Here is the central argument for why natural science has nothing at all that’s coherent or cogent to say about consciousness or freedom:

  1. The phenomena of consciousness all include facts and/or properties of egocentrically-centered subjectivity, unique individuality, agentive intentionality, freedom, concreteness, and caring/desiring/passion.
  2. Natural science investigates all and only facts and/or properties that are strictly objective, universal, naturally mechanized, non-agentive, abstract, and affectless.
  3. Egocentrically-centered subjectivity, unique individuality, agentive intentionality, freedom, concreteness, and caring/desire/passion are irreducible to what is strictly objective, universal, naturally mechanized, non-agentive, abstract, and affectless.
  4. If a way of investigating something investigates facts and/or properties X and facts and/or properties X are irreducible to facts and/or properties Y, then that latter way of investigating cannot be used to investigate or explain facts and/or properties X.

Therefore,

  • Natural science cannot be coherently or cogently used to investigate or explain the phenomena–i.e., the facts and/or properties–of consciousness or freedom.

The point isn’t that natural science is useless, so this doctrine isn’t in any way anti-science: on the contrary, it’s about recognizing the inherent limits of natural science, and also about rejecting the scientistic thesis that natural science (+/- formal science for that matter) has unlimited explanatory power and scope, even in principle.

It’s just that consciousness or freedom is not the sort of thing that can be adequately investigated by natural science, although natural science can adequately investigate all sorts of other things: namely, all and only the facts and/or properties in the world that are strictly objective, universal, naturally mechanized, non-agentive, abstract, and affectless.

Now almost all scientistic philosophers and scientistic scientists–people who think that natural science answers all questions, and thus has unlimited explanatory power and –pull one or another of two moves in response to the argument I just sketched:

(i) They insist that the “mystery” of egocentrically-centered subjectivity, unique individuality, agentive intentionality, freedom, concreteness, and caring/desiring/passion can be “made sense of” in some way in terms of what is strictly objective, universal, naturally mechanized, non-agentive, abstract, and affectless, perhaps by means of some amazing, miraculous future development of natural science.

(ii) They simply deny that consciousness actually consists of facts and/or properties of egocentrically-centered subjectivity, unique individuality, agentive intentionality, freedom, concreteness, and caring/desiring/passion.

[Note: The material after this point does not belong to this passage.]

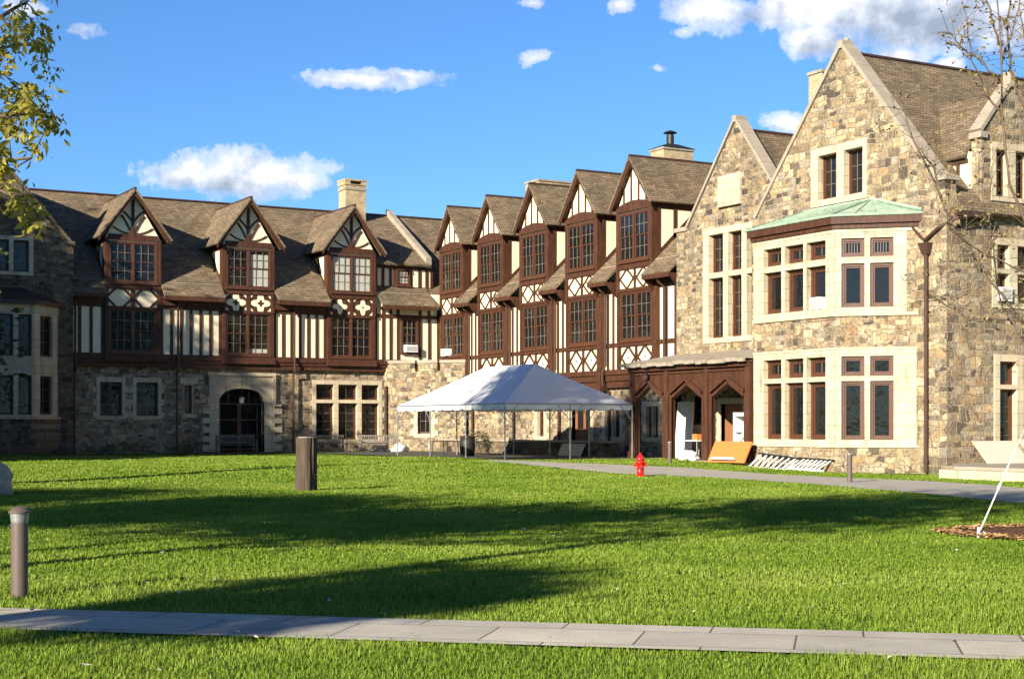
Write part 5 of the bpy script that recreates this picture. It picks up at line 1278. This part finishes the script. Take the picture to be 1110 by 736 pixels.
# ------------------------------------------------------------------ camera, sun, sky
cam = bpy.data.cameras.new('camera'); co = bpy.data.objects.new('camera', cam); COL.objects.link(co); S.camera = co
cam.sensor_width = 36; cam.sensor_fit = 'HORIZONTAL'; cam.lens = 1656/1110*36; cam.shift_y = 95/1110; cam.clip_end = 3000; cam.clip_start = .1
co.location = CAM; co.rotation_euler = (R(90), 0, -YAW)
AZ, EL = R(34), R(21)      # sun travels 34 deg to the right of the view direction
tl_, tf_ = math.sin(AZ), math.cos(AZ)
D = Vector((FW[0]*tf_+RT[0]*tl_, FW[1]*tf_+RT[1]*tl_, 0))*math.cos(EL)+Vector((0,0,-math.sin(EL)))
sl_ = bpy.data.lights.new('sun', 'SUN'); sl_.energy = SUN_E; sl_.angle = R(.5); sl_.color = (1,.90,.74)
so_ = bpy.data.objects.new('sun', sl_); COL.objects.link(so_); so_.rotation_euler = D.to_track_quat('-Z','Y').to_euler(); so_.location = (-60,-40,60)
W = bpy.data.worlds.new('World'); S.world = W; W.use_nodes = True; wt = W.node_tree; bg = wt.nodes['Background']
class WN(NT):
    def __init__(s, t): s.t = t
w = WN(wt)
sky = w.n('ShaderNodeTexSky', sky_type='NISHITA', sun_disc=False, sun_elevation=EL, sun_rotation=math.atan2(-D.x,-D.y), altitude=100, air_density=1.0, dust_density=.05, ozone_density=3.0)
tc = w.n('ShaderNodeTexCoord').outputs['Generated']
sep = w.n('ShaderNodeSeparateXYZ', ins={0: tc}).outputs
azm = w.math('ARCTAN2', sep[0], sep[1]); el = w.math('ARCSINE', sep[2])
p0v = w.n('ShaderNodeCombineXYZ', ins={0: azm, 1: el}).outputs[0]
wob = w.noise(34, 4, p0v, .6)[1]
off = w.n('ShaderNodeVectorMath', operation='SUBTRACT', ins={0: wob, 1: (.5,.5,.5)}).outputs[0]
pv = w.n('ShaderNodeVectorMath', operation='MULTIPLY_ADD', ins={0: off, 1: (.02,.011,0), 2: p0v}).outputs[0]
def cloud_dir(px, yy): a_ = (px-555)/1656; b_ = (463-yy)/1656; return (YAW+math.atan(a_), math.atan(b_/math.sqrt(1+a_*a_)))
CL = [ # px, py, half width, half height, weight
 (265,190,108,31,1.), (230,196,62,20,1.), (318,196,50,18,.9), (405,86,108,13,.62), (440,82,40,9,.7), (584,62,24,10,.5), (711,72,18,7,.4), (853,135,27,16,.85), (575,4,22,8,.6), (668,7,26,10,.7),
 (770,15,62,26,.85), (738,35,20,10,.6), (885,46,42,24,1.), (930,8,130,34,1.), (1010,22,120,44,1.), (975,62,38,15,.95), (1030,75,20,13,1.), (1090,20,90,40,1.), (25,8,40,14,.6), (95,32,30,14,.3), (850,10,50,26,.9),
 (-300,150,160,40,1.), (1500,120,220,60,1.), (1300,260,130,40,.9), (-700,90,200,50,1.)]
dens = None; vert = None
for px, yy, hw_, hh_, wt_ in CL:
    a_, e_ = cloud_dir(px, yy); sx_, sy_ = 1656/hw_, 1656/hh_
    q = w.n('ShaderNodeVectorMath', operation='MULTIPLY_ADD', ins={0: pv, 1: (sx_,sy_,0), 2: (-a_*sx_,-e_*sy_,0)}).outputs[0]
    L_ = w.n('ShaderNodeVectorMath', operation='LENGTH', ins={0: q}).outputs['Value']
    v_ = w.math('MULTIPLY', w.math('SUBTRACT', 1.14, L_), wt_)
    sy__ = w.n('ShaderNodeSeparateXYZ', ins={0: q}).outputs[1]; vv = w.math('MULTIPLY', w.math('MAXIMUM', v_, 0.), sy__); vert = vv if vert is None else w.math('ADD', vert, vv)
    dens = v_ if dens is None else w.math('MAXIMUM', dens, v_)
det = w.math('ADD', w.math('MULTIPLY', w.noise(34, 7, p0v, .66)[0], .85), w.math('MULTIPLY', w.noise(110, 5, p0v, .65)[0], .42))
dn = w.math('ADD', dens, w.math('MULTIPLY', w.math('SUBTRACT', det, .62), 1.5))
cov = w.ramp(dn, [(.18, (0,0,0)), (.4, (.55,.55,.55)), (.75, (1,1,1))], 'EASE')
up_ = w.n('ShaderNodeVectorMath', operation='ADD', ins={0: p0v, 1: (-.006,.010,0)}).outputs[0]
det2 = w.noise(30, 5, up_, .6)[0]; det1 = w.noise(30, 5, p0v, .6)[0]
lit = w.math('ADD', w.math('MULTIPLY', w.math('SUBTRACT', det1, det2), 2.2), .70)
lit = w.math('ADD', lit, w.math('MULTIPLY', vert, .55))
# grey base of the large cloud bank
ga, ge = cloud_dir(1020, 14)
qd = w.n('ShaderNodeVectorMath', operation='MULTIPLY_ADD', ins={0: pv, 1: (1656/130,1656/42,0), 2: (-ga*1656/130,-ge*1656/42,0)}).outputs[0]
gd = w.math('MAXIMUM', w.math('SUBTRACT', 1.15, w.n('ShaderNodeVectorMath', operation='LENGTH', ins={0: qd}).outputs['Value']), 0.)
lit = w.math('SUBTRACT', lit, w.math('MULTIPLY', gd, .5))
ccol = w.ramp(lit, [(.0, (3.6,4.3,5.6)), (.45, (6.4,7.1,8.4)), (.75, (9.2,9.4,9.8))])
skyc = w.mix(1., sky.outputs[0], SKY_TINT, 'MULTIPLY')
skyc = w.mix(1., skyc, w.ramp(el, [(.38, (1,1,1)), (.85, (.5,.5,.55))]), 'MULTIPLY')
scl = w.n('ShaderNodeVectorMath', operation='SCALE', ins={0: ccol}); scl.inputs['Scale'].default_value = CLOUD_K
fin = w.mix(cov, skyc, scl.outputs[0])
wt.links.new(fin, bg.inputs[0]); bg.inputs[1].default_value = SKY_S
S.view_settings.view_transform = 'Standard'; S.view_settings.look = 'None'; S.view_settings.exposure = EXPO; S.view_settings.gamma = 1; S.view_settings.use_curve_mapping = False
S.render.engine = 'CYCLES'; S.cycles.max_bounces = 6; S.cycles.transparent_max_bounces = 12; S.cycles.use_denoising = True
S.cycles.sample_clamp_indirect = 4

But both of these strategies fail.

Claim (i) fails because it is not possible to “make sense of” something solely in terms of that to which it is irreducible.

You’ll notice that all attempts to do this involve hand-waving or just a failure to explain what is really going on.

Consciousness is said to “arise out of” or “emerge from” the merely physical, and what in the world this really means is left entirely unexplained, except by more hand-waving and the wholly question-begging claim that, oh by the way, egocentrically-centered subjectivity, unique individuality, agentive intentionality, freedom, concreteness, and caring/desiring/passion just are or just can be strictly determined by what is strictly objective, universal, naturally mechanized, non-agentive, abstract, and affectless.

Claim (ii) fails because it denies the self-evidently obvious manifest facts and/or properties of consciousness, the properties right in front of our experiential eyes.

Daniel Dennett is the public media poster-boy amongst many philosophers who take the (ii)-tack, claiming that consciousness is actually an illusion, and that therefore we should explanatorily “eliminate” the very idea of consciousness.

The fact that something can be an illusion only if it is an illusion for some creature like us that’s conscious, and so consciousness would have to be an illusion for consciousness, never seems to faze Dennett.

But note that even if (i) or (ii) were not impossible, then we would inevitably have more reason to hold on to the self-evident evidence that consciousness manifestly presents to us of itself, than we would have to reject that evidence in favor of some reductionist or eliminativist picture, because the most persuasive evidence will always be the manifestly self-evident evidence of consciousness.

In order to attempt to use scientific evidence, e.g., to deny the existence of consciousness, we would have to use consciousness-facts and/or consciousness-properties.

So in order to appeal to philosophical evidence for denying our own consciousness and freedom, we would have to freely use our own consciousness.

We would therefore always end up being smacked in the face with the very thing we are trying to explain away.

Therefore, the whole point of phenomenologists’ and existentialists’ arguments about the inherent explanatory limits of the natural scientces is to take evidence seriously and not merely pretend to take evidence seriously by over-extending natural science—which is only one of many different kinds of human inquiry—into domains in which it does not apply.